Si vous prenez le métro à New York, vous avez sûrement remarqué que certaines lignes sont désignées par des lettres et d’autres par des chiffres. Une originalité qui en a déjà dérouté plus d’un (usager, pas métro). Pourquoi le réseau des transports en commun a-t-il décidé de jouer à “Des chiffres et des lettres” ? C’est la question bête de la semaine.
Pour répondre à cette question, Clifton Hood, professeur d’Histoire à Hobart and William Smith Colleges à Geneva (New York) et auteur du livre 722 Miles: The Building of the Subways and How They Transformed New York City nous fait remonter un peu dans l’Histoire, à l’année 1860 plus précisément. « À l’époque, la ville de New York est complètement congestionnée, les rues sont bondées et les ferries qui relient les différentes îles sont plein à ras bord. L’administration de la ville a donc décidé de moderniser son réseau en s’appuyant sur un système de transport souterrain : le fameux subway ».
Le transport métropolitain existait déjà à Londres, à Paris, à Budapest ou encore à Athènes, mais aucune ligne n’avait encore été ouverte sur le continent américain. « La ville de New York ne voulait pas s’engager seule dans ce projet. Elle avait peur d’être accusée de mener une politique trop socialiste si elle se lançait dans ce programme de construction d’un nouveau réseau de transports en commun. L’administration a donc préféré opter pour un partenariat public/privé » explique l’historien.
Le projet a cependant eu du mal à attirer les investisseurs. Les compagnies privées ne voulaient pas s’engager dans un chantier aussi onéreux sans garantie de rentabilité. La ville de New York doit alors faire des concessions, elle finança elle même la construction des lignes, mais confia à l’Interborough Rapid Transit Company (IRTC) la gestion du réseau. La première ligne vit le jour en 1904. En parallèle, la Brooklyn Rapid Transit Company (elle sera ensuite rebaptisée Brooklyn-Manhattan Transit Corporation) qui avait déjà un réseau de train aérien à Brooklyn décida d’enterrer une partie de ses lignes dès 1908.
Deux compagnies se partageaient donc le marché du transport souterrain à New York. La IRTC baptisa ses lignes avec des lettres tandis que la BMT avec des chiffres.
Pour compliquer encore plus le système, un troisième acteur entra lui aussi dans la course. La ville de New York décida, en 1920, de lancer sa propre compagnie de transport souterrain : l’Independent Subway System (IND) et nomme, elle aussi, ses lignes avec des lettres.
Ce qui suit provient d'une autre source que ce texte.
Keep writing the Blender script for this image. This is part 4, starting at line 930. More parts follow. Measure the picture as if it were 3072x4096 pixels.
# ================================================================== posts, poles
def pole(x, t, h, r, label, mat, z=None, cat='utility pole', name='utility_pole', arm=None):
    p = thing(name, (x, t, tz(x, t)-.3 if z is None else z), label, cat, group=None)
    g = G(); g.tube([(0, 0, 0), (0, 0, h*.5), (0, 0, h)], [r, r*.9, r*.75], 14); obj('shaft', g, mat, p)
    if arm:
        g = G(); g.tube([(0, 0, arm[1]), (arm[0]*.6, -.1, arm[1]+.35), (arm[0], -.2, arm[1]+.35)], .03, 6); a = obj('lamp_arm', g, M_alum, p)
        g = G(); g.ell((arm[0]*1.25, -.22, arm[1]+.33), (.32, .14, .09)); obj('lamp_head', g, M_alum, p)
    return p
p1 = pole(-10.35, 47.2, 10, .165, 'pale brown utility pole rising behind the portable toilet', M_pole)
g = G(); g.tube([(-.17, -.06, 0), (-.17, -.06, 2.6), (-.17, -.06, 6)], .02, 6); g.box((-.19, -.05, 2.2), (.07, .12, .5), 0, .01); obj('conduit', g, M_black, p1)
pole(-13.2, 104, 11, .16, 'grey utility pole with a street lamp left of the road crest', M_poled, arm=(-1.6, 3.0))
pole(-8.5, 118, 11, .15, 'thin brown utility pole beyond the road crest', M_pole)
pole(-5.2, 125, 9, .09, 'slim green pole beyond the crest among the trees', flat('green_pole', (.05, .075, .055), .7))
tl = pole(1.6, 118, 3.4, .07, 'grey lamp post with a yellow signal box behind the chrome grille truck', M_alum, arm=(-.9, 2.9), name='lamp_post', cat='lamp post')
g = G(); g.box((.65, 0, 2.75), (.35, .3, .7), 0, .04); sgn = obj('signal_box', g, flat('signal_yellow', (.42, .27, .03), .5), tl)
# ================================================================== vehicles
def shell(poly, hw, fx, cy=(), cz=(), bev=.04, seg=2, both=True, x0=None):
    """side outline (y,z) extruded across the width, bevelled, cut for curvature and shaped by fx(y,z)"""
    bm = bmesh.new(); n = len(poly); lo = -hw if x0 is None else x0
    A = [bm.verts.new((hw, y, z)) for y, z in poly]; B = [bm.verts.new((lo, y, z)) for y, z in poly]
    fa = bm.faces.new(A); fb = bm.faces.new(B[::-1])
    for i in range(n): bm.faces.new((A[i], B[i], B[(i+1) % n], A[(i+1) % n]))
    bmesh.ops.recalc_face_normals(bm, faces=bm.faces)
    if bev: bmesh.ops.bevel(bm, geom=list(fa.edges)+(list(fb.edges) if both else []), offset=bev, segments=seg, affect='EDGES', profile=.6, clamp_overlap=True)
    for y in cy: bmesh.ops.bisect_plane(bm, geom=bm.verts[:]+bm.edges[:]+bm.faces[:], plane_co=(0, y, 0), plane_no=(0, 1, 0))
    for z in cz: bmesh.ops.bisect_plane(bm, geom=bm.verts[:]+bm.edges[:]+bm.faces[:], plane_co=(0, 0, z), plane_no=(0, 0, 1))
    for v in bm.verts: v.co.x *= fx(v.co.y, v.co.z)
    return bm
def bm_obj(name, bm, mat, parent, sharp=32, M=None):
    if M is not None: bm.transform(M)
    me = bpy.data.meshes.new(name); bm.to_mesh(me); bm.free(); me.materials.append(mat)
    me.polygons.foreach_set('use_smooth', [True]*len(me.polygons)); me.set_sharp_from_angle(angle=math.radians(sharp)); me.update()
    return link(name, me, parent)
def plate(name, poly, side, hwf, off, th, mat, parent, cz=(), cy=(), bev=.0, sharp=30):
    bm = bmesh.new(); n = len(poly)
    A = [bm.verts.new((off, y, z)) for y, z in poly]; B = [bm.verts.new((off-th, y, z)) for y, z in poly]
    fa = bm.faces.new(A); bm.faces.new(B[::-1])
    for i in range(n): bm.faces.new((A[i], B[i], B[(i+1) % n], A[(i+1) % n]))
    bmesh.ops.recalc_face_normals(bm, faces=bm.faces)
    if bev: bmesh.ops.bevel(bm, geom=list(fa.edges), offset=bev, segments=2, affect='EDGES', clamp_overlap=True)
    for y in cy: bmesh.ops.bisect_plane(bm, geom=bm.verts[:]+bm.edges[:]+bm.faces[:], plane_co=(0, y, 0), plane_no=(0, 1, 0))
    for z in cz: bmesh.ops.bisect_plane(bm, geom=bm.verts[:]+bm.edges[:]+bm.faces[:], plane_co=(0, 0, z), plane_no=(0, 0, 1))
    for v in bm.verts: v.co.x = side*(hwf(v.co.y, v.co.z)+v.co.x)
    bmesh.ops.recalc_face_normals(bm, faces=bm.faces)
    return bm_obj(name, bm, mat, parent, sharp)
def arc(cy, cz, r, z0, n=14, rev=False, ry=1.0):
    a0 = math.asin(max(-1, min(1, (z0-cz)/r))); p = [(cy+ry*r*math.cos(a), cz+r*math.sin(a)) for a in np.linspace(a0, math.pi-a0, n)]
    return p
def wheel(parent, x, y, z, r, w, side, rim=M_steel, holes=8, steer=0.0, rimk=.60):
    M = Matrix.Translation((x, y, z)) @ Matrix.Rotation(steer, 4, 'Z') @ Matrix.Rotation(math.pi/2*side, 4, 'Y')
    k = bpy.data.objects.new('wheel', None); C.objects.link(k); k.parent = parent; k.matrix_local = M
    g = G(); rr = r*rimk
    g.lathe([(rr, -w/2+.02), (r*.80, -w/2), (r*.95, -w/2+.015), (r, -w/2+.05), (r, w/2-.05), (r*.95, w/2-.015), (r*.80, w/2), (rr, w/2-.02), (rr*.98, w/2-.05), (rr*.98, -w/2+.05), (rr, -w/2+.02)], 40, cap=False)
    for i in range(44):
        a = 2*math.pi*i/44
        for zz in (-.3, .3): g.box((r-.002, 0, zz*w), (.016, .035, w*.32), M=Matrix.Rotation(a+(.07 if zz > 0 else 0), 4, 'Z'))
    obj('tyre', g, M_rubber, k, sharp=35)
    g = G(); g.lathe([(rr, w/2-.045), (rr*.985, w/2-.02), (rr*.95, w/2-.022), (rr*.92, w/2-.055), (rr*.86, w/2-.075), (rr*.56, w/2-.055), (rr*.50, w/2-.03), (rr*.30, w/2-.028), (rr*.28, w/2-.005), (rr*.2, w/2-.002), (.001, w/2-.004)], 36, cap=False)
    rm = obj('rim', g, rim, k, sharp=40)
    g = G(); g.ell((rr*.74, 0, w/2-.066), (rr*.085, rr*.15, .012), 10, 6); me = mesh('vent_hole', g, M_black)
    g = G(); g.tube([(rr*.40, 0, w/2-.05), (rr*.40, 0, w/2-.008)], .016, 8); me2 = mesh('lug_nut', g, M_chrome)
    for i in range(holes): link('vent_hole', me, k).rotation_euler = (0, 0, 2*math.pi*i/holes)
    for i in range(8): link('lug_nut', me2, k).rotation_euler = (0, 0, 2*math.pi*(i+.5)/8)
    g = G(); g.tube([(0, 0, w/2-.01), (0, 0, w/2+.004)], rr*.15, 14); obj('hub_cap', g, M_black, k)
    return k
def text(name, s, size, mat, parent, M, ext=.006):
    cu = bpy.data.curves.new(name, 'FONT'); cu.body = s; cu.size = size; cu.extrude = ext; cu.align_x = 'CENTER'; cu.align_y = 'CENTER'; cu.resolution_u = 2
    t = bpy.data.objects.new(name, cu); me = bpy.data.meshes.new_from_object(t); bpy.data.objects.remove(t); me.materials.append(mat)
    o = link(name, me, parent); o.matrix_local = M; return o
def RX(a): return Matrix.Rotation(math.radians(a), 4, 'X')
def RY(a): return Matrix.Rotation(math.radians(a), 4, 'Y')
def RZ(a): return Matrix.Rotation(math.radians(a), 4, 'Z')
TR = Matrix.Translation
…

On arrive donc à trois compagnies se partageant le marché et utilisant deux nomenclatures différentes.
« L’administration décida finalement d’unifier le réseau de transport à New York et racheta petit à petit les compagnies concurrentes. En 1940, l’IND devint la seule et unique entreprise de transport souterrain à New York » continue l’historien.
On peut se demander alors pourquoi ne pas avoir décidé d’unifier, aussi, le nom des lignes. Pour cette question aussi, Clifton Hood a la réponse: « Les rails des lignes chiffrées sont plus étroits que ceux des lignes lettrées, les trains peuvent donc uniquement rouler sur l’un ou l’autre système. C’est pour les distinguer qu’on continue à utiliser deux nomenclatures différentes ». Il y a donc encore officieusement deux systèmes de métro qui cohabitent à New York.